Until you’re the one who gets picked off.
So Hang Together!
2. 2024 Fearless Predictions Graded
I am going to be taking the next two weeks off. At which point it will be time yet again for TVREV’s 2025 Fearless Predictions. Let’s take a look at how 2024’s played out:
1. On January 29th, Amazon Will Upend The TV Industry - ⬆️NAILED IT.⬆️ All those ad-supported users on Amazon drastically increased the amount of inventory, sending CPMs south.
2. Shoppable Content Becomes A Thing - ↔️SORT OF.↔️ It’s certainly being talked about a lot more over the past year.
3. Self-Serve Revolutionizes Local - ↔️SORT OF.↔️ Like shoppable it’s getting talked about a lot more and more companies have launched to make it happen
4. The OS Wars Continue - ⬆️NAILED IT.⬆️ This was the year everyone else in the industry seemed to notice that the OS Wars were a thing. Including The Trade Desk. (Evan Shapiro also gets credit for spotting this trend in 2023.)

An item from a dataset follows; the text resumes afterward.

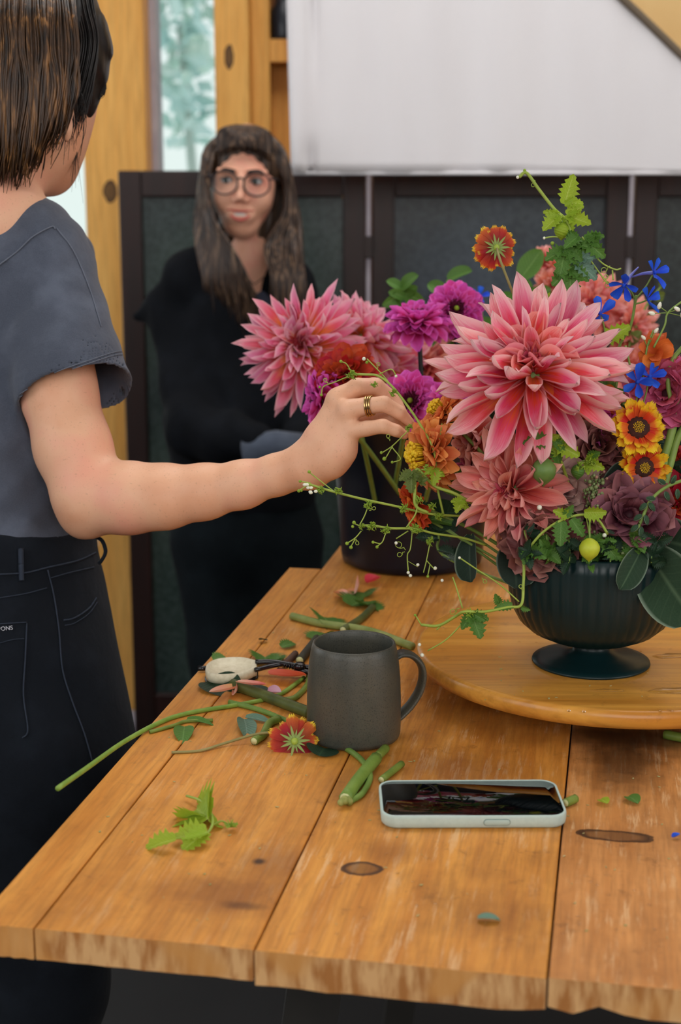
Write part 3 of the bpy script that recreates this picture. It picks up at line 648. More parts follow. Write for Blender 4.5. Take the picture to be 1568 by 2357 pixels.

5. Sports Fans Are Increasingly Pissed Off - ⬆️NAILED IT.⬆️ One word: Venu. While VIZIO and others have made strides in terms of organizing sports content, fans still have too many hoops to jump through
6. Streaming Starts Experimenting With Longer Seasons - ⬇️WHIFF.⬇️ While I still think this will happen, none of the services has gone there yet.
7. Contextual Targeting Takes Off - ⬆️NAILED IT.⬆️ This is the year of Contextual and you can read all about it in TVREV’s new Special Report: The Contextual Revolution. Five Companies Rewriting The Rules Of CTV Advertising.
8. The Price Gap Between Ad-Supported and Ad-Free Tiers Gets Much Wider - ⬇️WHIFF.⬇️ It’s gotten a little wider and many bundle deals are ad-supported only, but no wide gaps… yet.
9. FASTs Become Even More Well Entrenched - ⬆️NAILED IT.⬆️ There may be way too many options on FAST, but it is definitely even more well-entrenched than December 2023
10. IPV6 Takes The Industry By Surprise - ⬇️WHIFF.⬇️ Technically true, as hardly anyone knows about it, but it’s way further from being a thing than we expected.
Results: ⬆️Nailed: 5, ↔️Sort Of: 2, ⬇️Whiffed 3. Not a bad percentage. I’ll take it!
Wishing you all a joyous holiday and happy, healthy new year!